Saat itu juga aku pegang pundaknya dan sedikit mendorongnya ke depan agar posisiku ada di belakang. Namun dia tenryata melakukan hal yang sama sembari menyelesaikan iqamahnya.
Terpaksa aku maju ke depan dan aku dengar suara si mahasiswa tersebut begitu merdu dan sangat fasih.
Hari itu aku terpaksa menjadi imam. Ya, menjadi imam dari seseorang yang aku tidak tahu namanya namun aku sangat tahu bahwa bacaan iqamahnya begitu merdu dan sangat fasih.

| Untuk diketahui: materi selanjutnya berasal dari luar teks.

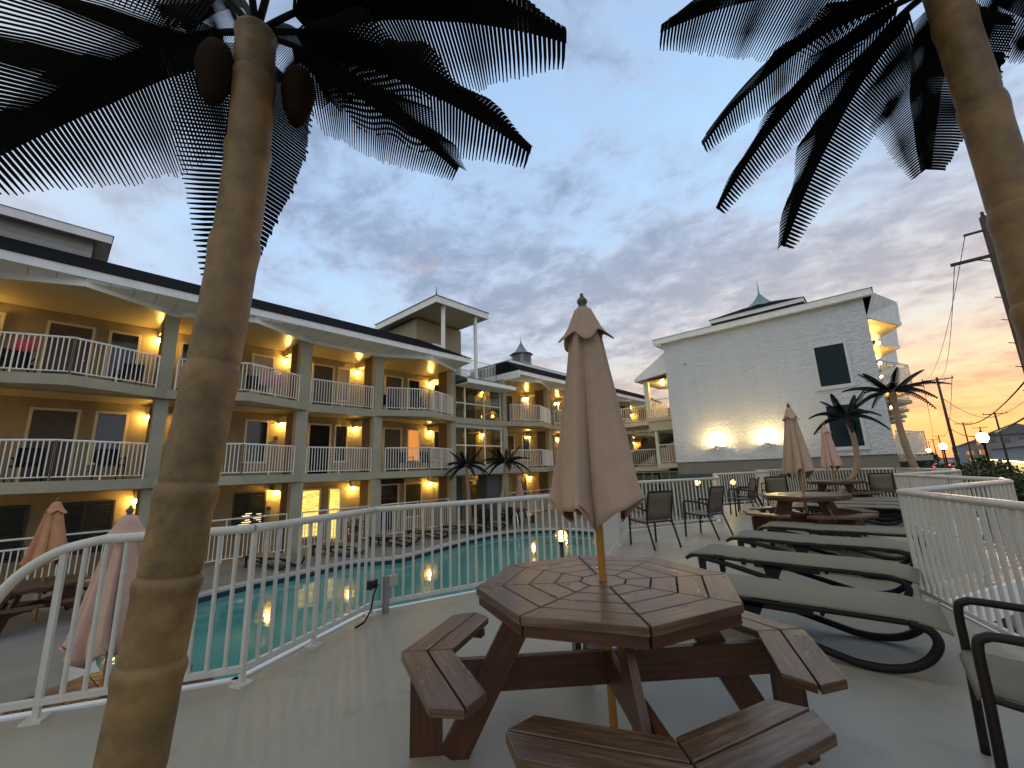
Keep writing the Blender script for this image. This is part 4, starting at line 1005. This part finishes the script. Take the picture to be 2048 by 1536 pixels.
# ================================================================ CHAIRS
def make_chair(sling, frame, name='sling_chair', woven=False, seatm=None):
    root = empty(name)
    for s in (-1, 1):
        y = s*.265
        m = MB(); m.stube([(.27, y, 0), (.255, y, .40), (.25, y, .60), (.225, y, .64), (.17, y, .648), (-.05, y, .635), (-.21, y, .60)], .0175, 8); m.build('arm_frame', frame, root)
        m = MB(); m.stube([(-.36, y*.98, 0), (-.27, y*.97, .25), (-.215, y*.95, .42), (-.235, y*.95, .60), (-.31, y*.92, .90)], .0165, 8); m.build('rear_leg', frame, root)
        m = MB(); m.stube([(.252, y*.96, .425), (.1, y*.96, .408), (-.215, y*.95, .395)], .014, 8); m.build('seat_rail', frame, root)
    m = MB()
    seat = [(.285, .405), (.27, .432), (.22, .438), (.05, .42), (-.12, .405), (-.205, .405)]
    for x, z in seat:
        for k in range(5): y = (-.5+k/4)*.48; m.v.append((x, y, z-.006*cos(pi*(k-2)/4)))
    for i in range(len(seat)-1):
        for k in range(4): m.face([i*5+k, i*5+k+1, (i+1)*5+k+1, (i+1)*5+k], None, True)
    m.build('seat', seatm or sling, root, solid=.008)
    m = MB(); bk = [(-.212, .44), (-.222, .55), (-.248, .68), (-.285, .80), (-.308, .885)]
    for x, z in bk:
        for k in range(5): y = (-.5+k/4)*.475; m.v.append((x-.012*cos(pi*(k-2)/4), y, z))
    for i in range(len(bk)-1):
        for k in range(4): m.face([i*5+k, i*5+k+1, (i+1)*5+k+1, (i+1)*5+k], None, True)
    m.build('backrest', sling, root, solid=.008)
    m = MB(); m.stube([(-.31, -.245, .90), (-.325, 0, .903), (-.31, .245, .90)], .0165, 8); m.build('back_rail', frame, root)
    for x in (-.215, .25): m = MB(); m.tube([(x, -.25, .412), (x, .25, .412)], .013, 6); m.build('cross_rail', frame, root)
    return root
c0 = make_chair(SLINGB, BRNM, seatm=SLING); CG = 'brown mesh armchairs along the pool-side railing'
c0.location = (7.09, 3.24, 0); c0.rotation_euler.z = R(62); tag(c0, 'brown mesh armchair nearest the foreground umbrella, back to the camera', 'chair', CG)
for x, y, a, lab in ((8.47, 2.80, 79, 'second brown mesh armchair, turned to the railing, left of the loungers'), (12.15, 3.02, 118, 'front one of two overlapping mesh armchairs seen side-on'), (13.15, 3.12, 100, 'rear one of two overlapping mesh armchairs'), (15.9, 3.0, 80, 'small distant mesh armchair by the lantern glow')):
    dup(c0, (x, y, 0), R(a), lab)
c1 = make_chair(SLING, BRNM); c1.location = (2.76, -.37, 0); c1.rotation_euler.z = R(91); tag(c1, 'near dark-framed armchair with tan sling seat at the right edge', 'chair', 'tan sling armchairs on the deck')
for x, y, a, lab in ((15.6, .36, 8, 'tan-backed sling armchair beyond the far picnic table'), (13.9, 2.55, 10, 'tan sling armchair behind the middle table, left of the umbrella pole')):
    dup(c1, (x, y, 0), R(a), lab)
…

Aku berharap hari itu Imam Syafi'i masih hidup untuk menyaksikan seorang warga negara Indonesia yang tidak begitu fasih menjadi imam. Aku ingin Imam Syafi'i menjadi saksi bahwa suatu saat ada seseorang yang fasih namun lebih suka menjadi makmum daripada menjadi imam.
Aku ingin Imam Syafi'i menyadari bahwa ijtihadnya yang mengatakan salah satu keistimewaan shalat berjamaah adalah ketika ada satu orang yang tidak sempurna shalatnya maka akan disempurnakan oleh jamaah yang lain.
Begitu juga aku hari itu......Aku sangat yakin bacaan si makmum tadi pasti akan menyempurnakan shalat Ashar ku di mushalla SOAS University of London.